Vie intime des ainés : l'éclairage de Sophie Brunetti

Les établissements sont du domicile et si on prône la notion de logement privatif, on prône aussi la liberté d’être et la liberté de vivre ses désirs et sa sexualité comme chacun l’entend dans le respect mutuel du vivre ensemble. Par Sophie Brunetti, directrice du pôle inclusion sociale des établissements Petits Frères des Pauvres.





Qu’est-ce qui vous marque dans les résultats de cette étude* ?
Il y a deux aspects marquants. D’une part, cette étude montre l’intérêt des personnes âgées pour la vie affective, intime et sexuelle. Ces résultats qui peuvent susciter l’étonnement permettent de déconstruire les représentations et de changer les regards qu’on peut porter sur le Grand Age.
 
On sent bien que les personnes âgées ont envie que la vie affective intime et sexuelle soit un sujet dont on parle et qu’il soit reconnu non plus sous l’angle du tabou mais comme une préoccupation essentielle.
 
D’autre part, je trouve également marquant les chiffres autour des femmes. L’approche est genrée, les femmes subissent un peu plus l’isolement, subissent aussi le besoin d’en sortir et d’être accompagnée.
 
Ces chiffres sont d’autant plus importants quand elles sont dans une situation de précarité. Sur les sujets de vie affective, intime et sexuelle, il y a un aussi lien avec la situation économique, le réseau social, le fait d’être entouré.
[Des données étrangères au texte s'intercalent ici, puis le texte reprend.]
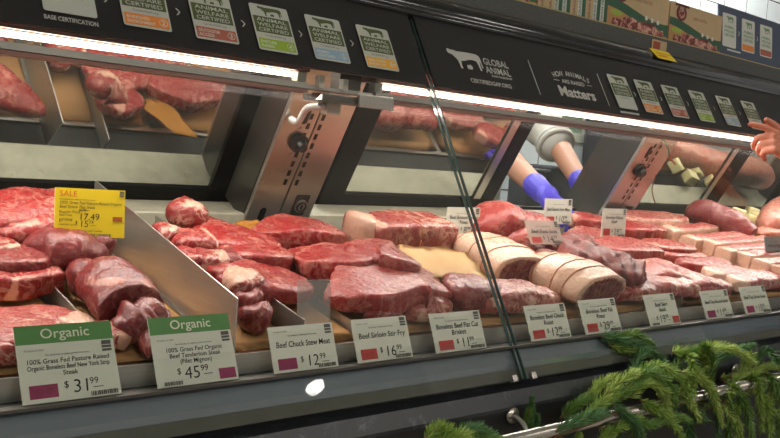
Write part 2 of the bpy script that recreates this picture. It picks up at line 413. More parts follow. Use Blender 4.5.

Pour moi, ce sont deux sujets qui méritent approfondissements.
 
La vie de couple n’est pas facilitée en établissement ?
Dans les établissements des Petits Frères des Pauvres, il y a eu beaucoup d’évolutions positives dans les mentalités et les pratiques des équipes et des directions.
 
Les établissements sont du domicile et si on prône la notion de logement privatif, on prône aussi la liberté d’être et la liberté de vivre ses désirs et sa sexualité comme chacun l’entend dans le respect mutuel du vivre ensemble.
 
Il n’y a aucune ingérence, aucune censure dans les établissements Petits Frères des Pauvres, que ce soit dans les maisons de vacances, les ESMS ou les pensions de famille.
 
Nous avons des personnes âgées qui se sont rencontrées en séjour de vacances, un couple qui s’est formé en hébergement temporaire et qui a continué la relation par la suite, des personnes qui sont ensemble en pension de famille tout en ayant leur propre logement et qui se retrouvent dans un cadre intime et sexuel.
 
Les personnes sont entièrement libres de recevoir qui elles souhaitent, à n’importe quel moment et d’inviter quelqu’un une à deux nuits. L’idée est juste de ne pas inscrire des relations dans la durée de l’hébergement, le bail étant à destination d’une personne.
 
Des résidents de nos établissements ont une vie intime et sexuelle, il y en a qui ont des relations sexuelles tarifées. Dans une structure collective, il y a des règles à respecter, des voisins.
 
On est chez soi, on peut faire ce qu’on veut mais dans le respect de ses voisins. Nous sommes toujours très attentifs au respect du bien-vivre collectif.
 
Y-a-t-il des améliorations à apporter ?
Il y a bien sûr des marges de progression. Comme nous accueillons des personnes seules, les logements sont uniquement équipés de lits simples, ce qui peut être un frein aux relations intimes et sexuelles.
 
Nous devons peut-être apporter des changements. Nous souhaitons continuer le travail de sensibilisation en mettant en place des formations sur l’éthique en collaboration avec la Direction des ressources pour l’accompagnement des Petits Frères des Pauvres, avec un volet sur la vie affective, intime et sexuelle des personnes dans le respect de leur vie privée.
 
Nous allons aussi travailler sur le label GreyPride. Au niveau des ESMS, nous sommes aussi confrontés, et cela rejoint complètement un des résultats de l’étude, à des difficultés avec des familles qui n’acceptent pas forcément la nouvelle vie affective de leurs proches ou des personnes âgées qui n’osent pas en parler à leur famille.
 
Nous devons jouer les médiateurs pour pouvoir faire valoir le respect de la vie intime et privée de la personne âgée et ses droits, et apaiser les craintes et interrogations des familles, que ce soit sur les capacités intellectuelles ou physiques, sur les capacités de consentement mais aussi sur le tabou et les représentations.
 
Ce rôle de médiation fait partie de l’accompagnement en établissement et il y a une nécessité à soutenir les équipes salariées avec de la sensibilisation et de la formation.

*« Rapport Vie affective, intime et sexuelle des personnes âgées - Petits Frères des Pauvres - Septembre 2022 ». Réalisé à partir de l’étude CSA Research Avec le soutien financier de la Fondation des Petits Frères des Pauvres et de la CNAV (Caisse nationale d’Assurance Vieillesse).